ENTREVISTA. Gilmar Mendes - Ministro do Supremo Tribunal Federal
Em entrevista a ZH, Gilmar Mendes reiterou ontem ter sofrido pressão do ex-presidente Lula para adiar o julgamento do mensalão. Mendes foi contundente ao defender que a Corte julgue o mais rápido possível o caso – a previsão é para agosto – e disse que o Supremo passa por um momento de fragilidade pela proximidade da aposentadoria de dois dos seus 11 membros.
Abaixo, a íntegra da entrevista que concedeu por telefone.
Zero Hora – Quando o senhor foi ao encontro do ex-presidente Lula não imaginou que poderia sofrer pressão?

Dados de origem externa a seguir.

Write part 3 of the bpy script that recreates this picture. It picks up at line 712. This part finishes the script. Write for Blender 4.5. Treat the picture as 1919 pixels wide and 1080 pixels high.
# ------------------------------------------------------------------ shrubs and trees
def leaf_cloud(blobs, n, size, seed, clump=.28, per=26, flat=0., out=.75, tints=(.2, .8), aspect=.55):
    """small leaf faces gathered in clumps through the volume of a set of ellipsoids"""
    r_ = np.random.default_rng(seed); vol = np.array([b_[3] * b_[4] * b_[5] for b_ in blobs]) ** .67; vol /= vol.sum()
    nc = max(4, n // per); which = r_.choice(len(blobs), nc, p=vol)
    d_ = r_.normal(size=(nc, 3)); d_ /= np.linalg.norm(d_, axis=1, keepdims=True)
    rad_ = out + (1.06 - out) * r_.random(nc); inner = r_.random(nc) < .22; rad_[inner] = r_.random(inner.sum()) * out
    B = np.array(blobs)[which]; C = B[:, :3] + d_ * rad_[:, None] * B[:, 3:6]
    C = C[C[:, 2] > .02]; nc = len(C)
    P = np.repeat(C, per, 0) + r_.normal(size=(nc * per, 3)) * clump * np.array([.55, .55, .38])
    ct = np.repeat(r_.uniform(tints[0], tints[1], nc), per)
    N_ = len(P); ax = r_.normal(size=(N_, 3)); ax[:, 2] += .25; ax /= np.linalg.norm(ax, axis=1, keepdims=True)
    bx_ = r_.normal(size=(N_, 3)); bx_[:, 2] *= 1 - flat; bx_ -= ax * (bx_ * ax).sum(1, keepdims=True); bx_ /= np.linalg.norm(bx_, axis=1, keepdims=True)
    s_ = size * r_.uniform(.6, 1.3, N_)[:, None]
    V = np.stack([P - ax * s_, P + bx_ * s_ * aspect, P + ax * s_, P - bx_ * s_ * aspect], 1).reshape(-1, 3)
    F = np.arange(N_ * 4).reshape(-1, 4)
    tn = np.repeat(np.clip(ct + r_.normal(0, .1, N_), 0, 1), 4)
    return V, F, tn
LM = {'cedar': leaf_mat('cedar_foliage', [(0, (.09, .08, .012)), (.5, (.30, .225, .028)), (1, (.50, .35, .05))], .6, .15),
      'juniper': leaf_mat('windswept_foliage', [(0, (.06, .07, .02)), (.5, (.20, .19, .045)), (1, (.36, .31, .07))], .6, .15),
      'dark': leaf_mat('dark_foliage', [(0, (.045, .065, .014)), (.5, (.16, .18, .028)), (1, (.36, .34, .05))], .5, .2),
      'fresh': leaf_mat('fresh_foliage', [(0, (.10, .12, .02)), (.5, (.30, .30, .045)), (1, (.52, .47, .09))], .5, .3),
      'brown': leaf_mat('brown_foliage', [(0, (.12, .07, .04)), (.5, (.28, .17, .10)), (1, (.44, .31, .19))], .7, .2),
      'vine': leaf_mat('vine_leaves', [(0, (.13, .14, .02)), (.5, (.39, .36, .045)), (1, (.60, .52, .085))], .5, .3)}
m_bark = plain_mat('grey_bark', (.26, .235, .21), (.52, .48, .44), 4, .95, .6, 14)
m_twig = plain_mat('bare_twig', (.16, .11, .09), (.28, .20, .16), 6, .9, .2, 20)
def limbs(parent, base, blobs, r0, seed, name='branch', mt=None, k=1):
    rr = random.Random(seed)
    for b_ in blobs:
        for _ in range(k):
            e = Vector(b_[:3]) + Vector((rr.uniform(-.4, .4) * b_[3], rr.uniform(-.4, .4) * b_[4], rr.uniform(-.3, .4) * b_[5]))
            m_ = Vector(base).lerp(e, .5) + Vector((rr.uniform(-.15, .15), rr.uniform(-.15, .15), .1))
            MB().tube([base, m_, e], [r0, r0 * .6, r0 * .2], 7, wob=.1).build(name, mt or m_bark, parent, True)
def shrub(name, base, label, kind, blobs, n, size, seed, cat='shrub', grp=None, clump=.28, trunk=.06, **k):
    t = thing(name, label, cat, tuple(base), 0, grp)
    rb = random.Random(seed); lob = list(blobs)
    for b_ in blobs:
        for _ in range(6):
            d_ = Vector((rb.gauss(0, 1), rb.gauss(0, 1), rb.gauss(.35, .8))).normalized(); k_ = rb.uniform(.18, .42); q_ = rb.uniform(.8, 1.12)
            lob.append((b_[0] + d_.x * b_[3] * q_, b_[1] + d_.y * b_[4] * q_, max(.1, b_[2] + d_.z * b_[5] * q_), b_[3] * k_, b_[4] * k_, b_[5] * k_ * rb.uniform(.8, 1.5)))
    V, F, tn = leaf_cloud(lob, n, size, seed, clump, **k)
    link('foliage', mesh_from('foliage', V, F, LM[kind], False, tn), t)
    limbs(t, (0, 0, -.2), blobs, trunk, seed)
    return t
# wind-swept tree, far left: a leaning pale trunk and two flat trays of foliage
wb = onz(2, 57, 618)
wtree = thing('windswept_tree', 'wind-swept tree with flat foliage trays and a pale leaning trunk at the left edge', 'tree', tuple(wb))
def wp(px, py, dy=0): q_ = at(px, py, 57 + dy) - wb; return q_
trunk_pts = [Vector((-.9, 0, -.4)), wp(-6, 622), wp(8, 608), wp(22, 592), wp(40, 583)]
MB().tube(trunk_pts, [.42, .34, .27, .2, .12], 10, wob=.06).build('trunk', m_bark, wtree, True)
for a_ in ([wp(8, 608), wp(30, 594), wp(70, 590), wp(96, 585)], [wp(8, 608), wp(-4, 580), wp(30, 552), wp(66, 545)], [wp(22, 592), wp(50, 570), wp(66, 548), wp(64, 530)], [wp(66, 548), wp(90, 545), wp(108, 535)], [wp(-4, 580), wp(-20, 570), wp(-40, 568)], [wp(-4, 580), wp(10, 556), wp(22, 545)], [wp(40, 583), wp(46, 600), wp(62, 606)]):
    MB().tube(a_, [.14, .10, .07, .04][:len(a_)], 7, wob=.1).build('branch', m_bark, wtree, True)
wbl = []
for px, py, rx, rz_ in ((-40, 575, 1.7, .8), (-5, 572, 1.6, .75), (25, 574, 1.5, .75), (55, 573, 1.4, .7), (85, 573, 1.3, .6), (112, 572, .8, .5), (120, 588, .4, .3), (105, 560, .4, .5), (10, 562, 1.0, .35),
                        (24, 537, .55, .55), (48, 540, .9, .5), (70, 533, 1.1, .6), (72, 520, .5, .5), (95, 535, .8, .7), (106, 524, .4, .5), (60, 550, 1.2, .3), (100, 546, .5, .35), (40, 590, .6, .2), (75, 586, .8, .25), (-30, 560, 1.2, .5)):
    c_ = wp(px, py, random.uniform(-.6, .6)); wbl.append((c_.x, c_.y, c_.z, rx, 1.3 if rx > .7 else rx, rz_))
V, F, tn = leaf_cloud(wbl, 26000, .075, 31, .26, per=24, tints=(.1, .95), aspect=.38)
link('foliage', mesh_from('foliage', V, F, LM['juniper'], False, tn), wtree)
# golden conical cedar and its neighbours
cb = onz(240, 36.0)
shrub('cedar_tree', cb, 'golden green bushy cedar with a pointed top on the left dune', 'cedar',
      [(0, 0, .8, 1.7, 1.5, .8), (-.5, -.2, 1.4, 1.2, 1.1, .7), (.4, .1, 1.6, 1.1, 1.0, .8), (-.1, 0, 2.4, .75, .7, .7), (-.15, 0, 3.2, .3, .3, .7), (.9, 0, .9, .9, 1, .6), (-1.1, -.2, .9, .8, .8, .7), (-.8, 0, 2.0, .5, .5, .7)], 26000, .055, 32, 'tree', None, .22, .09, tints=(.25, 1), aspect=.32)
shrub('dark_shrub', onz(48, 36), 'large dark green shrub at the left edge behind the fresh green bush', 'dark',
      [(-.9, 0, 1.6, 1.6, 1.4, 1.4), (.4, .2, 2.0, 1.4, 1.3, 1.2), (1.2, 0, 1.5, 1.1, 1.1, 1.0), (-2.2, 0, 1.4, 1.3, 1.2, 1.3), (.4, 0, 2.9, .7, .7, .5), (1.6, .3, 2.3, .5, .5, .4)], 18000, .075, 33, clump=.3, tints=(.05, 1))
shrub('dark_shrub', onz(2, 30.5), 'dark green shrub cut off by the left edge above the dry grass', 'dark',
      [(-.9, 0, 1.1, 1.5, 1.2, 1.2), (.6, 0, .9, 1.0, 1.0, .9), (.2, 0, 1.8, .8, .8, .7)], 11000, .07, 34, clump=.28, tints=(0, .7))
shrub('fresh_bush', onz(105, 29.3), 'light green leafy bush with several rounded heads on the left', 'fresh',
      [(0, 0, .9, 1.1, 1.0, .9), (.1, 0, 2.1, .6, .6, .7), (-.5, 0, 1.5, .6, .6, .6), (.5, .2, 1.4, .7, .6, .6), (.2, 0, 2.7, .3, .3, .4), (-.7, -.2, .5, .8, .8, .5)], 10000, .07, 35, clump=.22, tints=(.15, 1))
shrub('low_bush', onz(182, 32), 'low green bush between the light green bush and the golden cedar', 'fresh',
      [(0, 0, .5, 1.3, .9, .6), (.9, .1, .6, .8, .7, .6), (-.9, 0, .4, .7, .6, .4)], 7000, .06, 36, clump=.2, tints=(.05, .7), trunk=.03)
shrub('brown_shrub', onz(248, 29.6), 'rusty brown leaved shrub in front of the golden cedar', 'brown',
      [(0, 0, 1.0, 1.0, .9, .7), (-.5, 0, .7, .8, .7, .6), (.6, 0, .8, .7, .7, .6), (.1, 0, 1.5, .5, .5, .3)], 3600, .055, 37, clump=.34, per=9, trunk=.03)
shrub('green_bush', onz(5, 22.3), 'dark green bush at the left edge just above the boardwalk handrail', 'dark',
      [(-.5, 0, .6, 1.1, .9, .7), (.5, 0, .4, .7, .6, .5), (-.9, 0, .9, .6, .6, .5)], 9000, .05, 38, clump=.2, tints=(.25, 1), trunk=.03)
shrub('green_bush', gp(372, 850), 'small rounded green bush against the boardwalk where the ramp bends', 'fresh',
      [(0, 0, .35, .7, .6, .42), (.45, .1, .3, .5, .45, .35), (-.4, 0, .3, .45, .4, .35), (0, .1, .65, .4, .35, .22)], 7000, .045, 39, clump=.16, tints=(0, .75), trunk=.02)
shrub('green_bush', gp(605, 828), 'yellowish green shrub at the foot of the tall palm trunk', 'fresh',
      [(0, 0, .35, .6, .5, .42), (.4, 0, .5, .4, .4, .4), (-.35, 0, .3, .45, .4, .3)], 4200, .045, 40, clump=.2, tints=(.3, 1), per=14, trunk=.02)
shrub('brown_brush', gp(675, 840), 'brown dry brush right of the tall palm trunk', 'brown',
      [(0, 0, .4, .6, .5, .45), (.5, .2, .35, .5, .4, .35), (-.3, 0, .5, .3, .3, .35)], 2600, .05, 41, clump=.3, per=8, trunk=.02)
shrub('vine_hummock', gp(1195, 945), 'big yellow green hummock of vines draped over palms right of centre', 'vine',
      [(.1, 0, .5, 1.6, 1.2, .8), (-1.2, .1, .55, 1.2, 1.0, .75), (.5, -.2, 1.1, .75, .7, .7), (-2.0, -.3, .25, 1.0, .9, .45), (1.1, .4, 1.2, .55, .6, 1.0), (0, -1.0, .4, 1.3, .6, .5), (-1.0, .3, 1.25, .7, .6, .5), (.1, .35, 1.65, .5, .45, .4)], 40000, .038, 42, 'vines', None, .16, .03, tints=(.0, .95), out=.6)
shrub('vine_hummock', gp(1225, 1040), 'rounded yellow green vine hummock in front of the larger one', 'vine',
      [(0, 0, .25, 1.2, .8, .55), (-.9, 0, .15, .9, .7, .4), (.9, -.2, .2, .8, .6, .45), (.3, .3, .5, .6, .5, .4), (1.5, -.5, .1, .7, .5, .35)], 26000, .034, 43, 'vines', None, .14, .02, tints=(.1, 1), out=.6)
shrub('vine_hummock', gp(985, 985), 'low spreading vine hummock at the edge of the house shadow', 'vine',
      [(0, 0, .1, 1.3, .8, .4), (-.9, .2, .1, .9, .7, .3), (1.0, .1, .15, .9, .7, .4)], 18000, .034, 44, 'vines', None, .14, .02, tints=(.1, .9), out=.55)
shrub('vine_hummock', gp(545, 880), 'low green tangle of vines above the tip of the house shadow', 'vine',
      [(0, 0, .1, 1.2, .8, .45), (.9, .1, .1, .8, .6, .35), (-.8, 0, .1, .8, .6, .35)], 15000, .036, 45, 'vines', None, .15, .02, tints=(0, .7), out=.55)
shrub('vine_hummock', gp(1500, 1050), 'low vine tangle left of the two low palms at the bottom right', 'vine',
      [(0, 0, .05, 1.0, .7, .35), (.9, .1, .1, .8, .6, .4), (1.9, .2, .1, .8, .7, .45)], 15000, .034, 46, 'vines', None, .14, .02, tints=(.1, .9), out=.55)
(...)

Gilmar Mendes – Não. Tratava-se de uma conversa normal e, inicialmente, o objetivo foi o de repassar assuntos variados. E eu me sentia devedor porque há algum tempo tentara visitá-lo e não consegui. Em relação a minha jurisprudência em matéria criminal, pode fazer levantamento. Ninguém precisa me pedir para ser cuidadoso. Sou um dos mais rigorosos com essa matéria no Supremo. Eu não admito populismo judicial.
ZH – Uma viagem a Berlim tem motivado boatos na CPI do Cachoira. O senhor encontrou o senador Demóstenes Torres durante a viagem?

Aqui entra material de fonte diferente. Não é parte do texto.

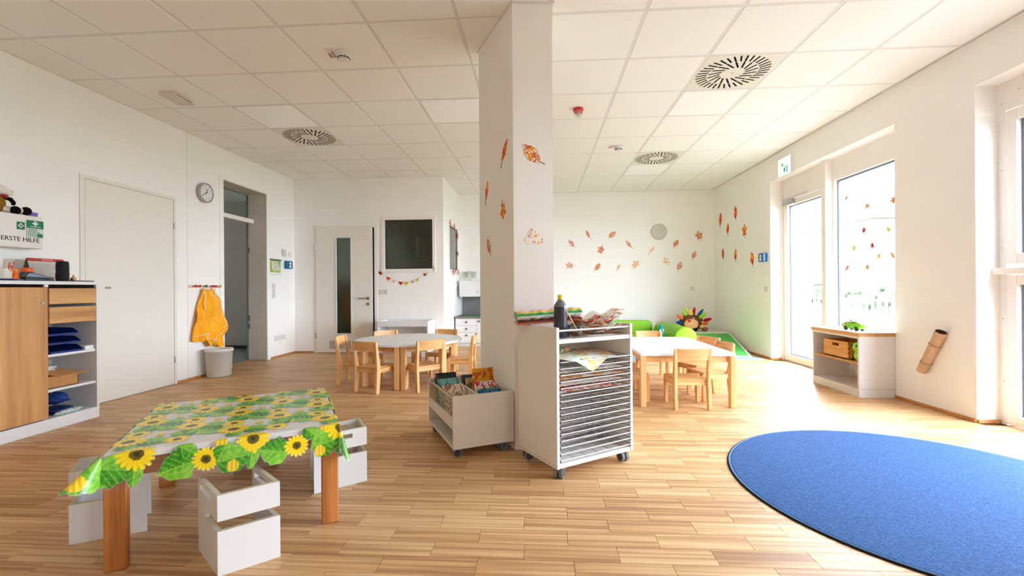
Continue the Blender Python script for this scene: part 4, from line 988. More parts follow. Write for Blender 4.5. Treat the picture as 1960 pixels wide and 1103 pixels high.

Mendes – Nos encontramos em Praga, eu tinha compromisso acadêmico em Granada, está no site do tribunal. No fundo, isto é uma rede de intrigas, de fofoca, e as pessoas ficam se alimentando disso. É esse modelo de Estado policial. Dá-se para a polícia um poder enorme, ficam vazando coisas que escutam e não fazem o dever elementar de casa.
ZH – Os vazamentos são por parte da polícia, de quem investigou?

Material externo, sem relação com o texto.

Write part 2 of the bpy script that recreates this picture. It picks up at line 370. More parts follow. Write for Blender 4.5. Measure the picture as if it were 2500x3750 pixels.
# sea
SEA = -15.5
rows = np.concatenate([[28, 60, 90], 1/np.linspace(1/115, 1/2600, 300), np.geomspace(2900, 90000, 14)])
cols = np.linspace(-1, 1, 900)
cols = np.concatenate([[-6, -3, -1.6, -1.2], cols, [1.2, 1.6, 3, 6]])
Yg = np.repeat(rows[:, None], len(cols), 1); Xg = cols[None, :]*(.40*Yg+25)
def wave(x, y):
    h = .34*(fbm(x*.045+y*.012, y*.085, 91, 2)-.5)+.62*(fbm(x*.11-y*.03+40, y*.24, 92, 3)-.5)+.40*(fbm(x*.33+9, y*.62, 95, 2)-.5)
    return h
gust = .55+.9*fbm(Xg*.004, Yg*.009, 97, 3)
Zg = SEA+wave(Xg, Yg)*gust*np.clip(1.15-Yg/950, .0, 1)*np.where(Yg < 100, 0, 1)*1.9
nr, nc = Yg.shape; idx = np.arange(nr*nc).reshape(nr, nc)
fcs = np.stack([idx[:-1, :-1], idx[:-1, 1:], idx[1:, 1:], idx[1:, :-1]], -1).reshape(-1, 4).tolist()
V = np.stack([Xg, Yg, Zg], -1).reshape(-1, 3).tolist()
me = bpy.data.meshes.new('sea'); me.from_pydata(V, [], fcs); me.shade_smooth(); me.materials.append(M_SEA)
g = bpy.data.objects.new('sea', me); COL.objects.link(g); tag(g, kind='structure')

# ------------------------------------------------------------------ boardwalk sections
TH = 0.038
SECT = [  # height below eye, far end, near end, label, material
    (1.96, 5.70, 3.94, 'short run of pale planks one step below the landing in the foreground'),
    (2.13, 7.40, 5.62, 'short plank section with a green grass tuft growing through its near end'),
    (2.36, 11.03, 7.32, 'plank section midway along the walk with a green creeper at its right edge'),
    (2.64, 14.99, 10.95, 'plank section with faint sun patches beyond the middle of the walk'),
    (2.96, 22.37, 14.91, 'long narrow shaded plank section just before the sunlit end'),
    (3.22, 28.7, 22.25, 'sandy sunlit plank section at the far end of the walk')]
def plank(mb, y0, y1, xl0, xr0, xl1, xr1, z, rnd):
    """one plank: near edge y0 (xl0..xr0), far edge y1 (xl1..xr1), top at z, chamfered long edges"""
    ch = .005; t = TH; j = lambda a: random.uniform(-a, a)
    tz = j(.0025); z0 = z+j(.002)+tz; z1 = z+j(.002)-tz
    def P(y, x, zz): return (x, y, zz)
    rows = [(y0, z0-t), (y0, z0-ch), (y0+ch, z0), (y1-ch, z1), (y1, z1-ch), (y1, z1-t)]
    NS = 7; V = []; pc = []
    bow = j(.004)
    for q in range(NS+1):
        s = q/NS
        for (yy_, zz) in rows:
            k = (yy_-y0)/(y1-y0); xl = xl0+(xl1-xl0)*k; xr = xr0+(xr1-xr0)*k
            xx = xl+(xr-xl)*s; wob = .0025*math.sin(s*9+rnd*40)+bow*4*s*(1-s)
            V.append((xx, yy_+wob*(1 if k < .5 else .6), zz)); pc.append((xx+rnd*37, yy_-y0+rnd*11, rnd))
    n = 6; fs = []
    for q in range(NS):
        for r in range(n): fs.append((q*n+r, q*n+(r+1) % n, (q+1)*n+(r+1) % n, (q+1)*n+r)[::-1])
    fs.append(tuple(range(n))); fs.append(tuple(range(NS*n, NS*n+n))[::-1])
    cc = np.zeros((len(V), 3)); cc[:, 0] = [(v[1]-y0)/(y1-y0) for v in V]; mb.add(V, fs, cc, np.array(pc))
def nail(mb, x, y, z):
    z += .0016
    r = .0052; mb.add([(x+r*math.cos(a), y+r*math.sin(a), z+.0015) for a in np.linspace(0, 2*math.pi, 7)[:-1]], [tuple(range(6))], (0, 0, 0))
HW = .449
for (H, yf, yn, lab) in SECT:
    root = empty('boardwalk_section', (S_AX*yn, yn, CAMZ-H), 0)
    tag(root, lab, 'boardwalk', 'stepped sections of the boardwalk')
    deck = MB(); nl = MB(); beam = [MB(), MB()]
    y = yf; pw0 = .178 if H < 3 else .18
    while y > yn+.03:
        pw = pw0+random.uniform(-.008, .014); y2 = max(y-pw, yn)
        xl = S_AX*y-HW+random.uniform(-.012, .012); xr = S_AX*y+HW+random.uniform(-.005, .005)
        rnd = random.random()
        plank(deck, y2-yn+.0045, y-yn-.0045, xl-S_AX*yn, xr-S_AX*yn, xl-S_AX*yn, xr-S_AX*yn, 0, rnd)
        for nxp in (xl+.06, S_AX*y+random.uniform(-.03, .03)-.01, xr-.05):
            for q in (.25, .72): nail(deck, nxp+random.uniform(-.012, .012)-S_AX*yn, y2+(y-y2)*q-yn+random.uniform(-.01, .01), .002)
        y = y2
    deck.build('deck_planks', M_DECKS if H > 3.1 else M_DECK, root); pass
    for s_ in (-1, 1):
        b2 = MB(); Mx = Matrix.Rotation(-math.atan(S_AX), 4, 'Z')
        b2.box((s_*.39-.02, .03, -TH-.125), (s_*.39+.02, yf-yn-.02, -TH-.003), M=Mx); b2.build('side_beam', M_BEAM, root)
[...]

Mendes – Ou de quem tem domínio disso. E aí espíritos menos nobres ficam se aproveitando disso.
ZH – O atraso não passa para a população uma ideia de que as pressões sobre o Supremo estão funcionando?
Mendes – Está acontecendo porque o processo ainda não foi colocado em pauta. E acontecendo num momento delicado pelo qual o tribunal está passando. Três dos componentes do tribunal são pessoas recém nomeadas. O presidente está com mandato para terminar em novembro. Dois ministros deixam o tribunal até o novembro. É momento de fragilidade da instituição.
ZH – O senhor quer dizer que quem pressiona o Supremo está se aproveitando dessa fragilidade?
Mendes – Claro. E imaginou que pudesse misturar questões. Por outro lado, não julgar isso agora significa passar para o ano que vem e trazer uma pressão enorme sobre os colegas que serão indicados. A questão é toda institucional. Como venho defendendo o julgamento o mais rápido possível, é capaz que alguma mente tenha pensado: “Vamos amedrontá-lo”. É capaz que o próprio presidente esteja sob pressão dessas pessoas. Esse é um tipo de método de partido clandestino.
ZH – Por que o senhor só relatou o teor da conversa com Lula agora?
Mendes – Fui contando a quem me procurava para contar alguma história. Só percebi que o fato era mais grave, porque além do episódio (do teor da conversa no encontro), depois, jornalistas vieram me falar que as notícias associavam meu nome a isso (ao esquema de Carlinhos Cachoeira) e que o próprio Lula estava fazendo isso.
ZH – Jornalistas disseram ao senhor que o Lula estava associando seu nome ao esquema de Carlinhos Cachoeira?
Mendes – Isso. Alimentando isso.
ZH – E o que o senhor fez?
Mendes – Quando me contaram isso, eu contei a eles (jornalistas) a conversa que tinha tido com Lula.
ZH – Como foi essa conversa?
Mendes – Foi uma conversa repassando assuntos variados. Ele manifestou preocupação com a história do mensalão e eu disse da dificuldade do tribunal de não julgar o mensalão este ano, porque vão sair dois, vão ter vários problemas dessa índole. Mas ele entrava várias vezes no assunto da CPI, falando do controle. Como não me diz respeito, não estou preocupado com a CPI.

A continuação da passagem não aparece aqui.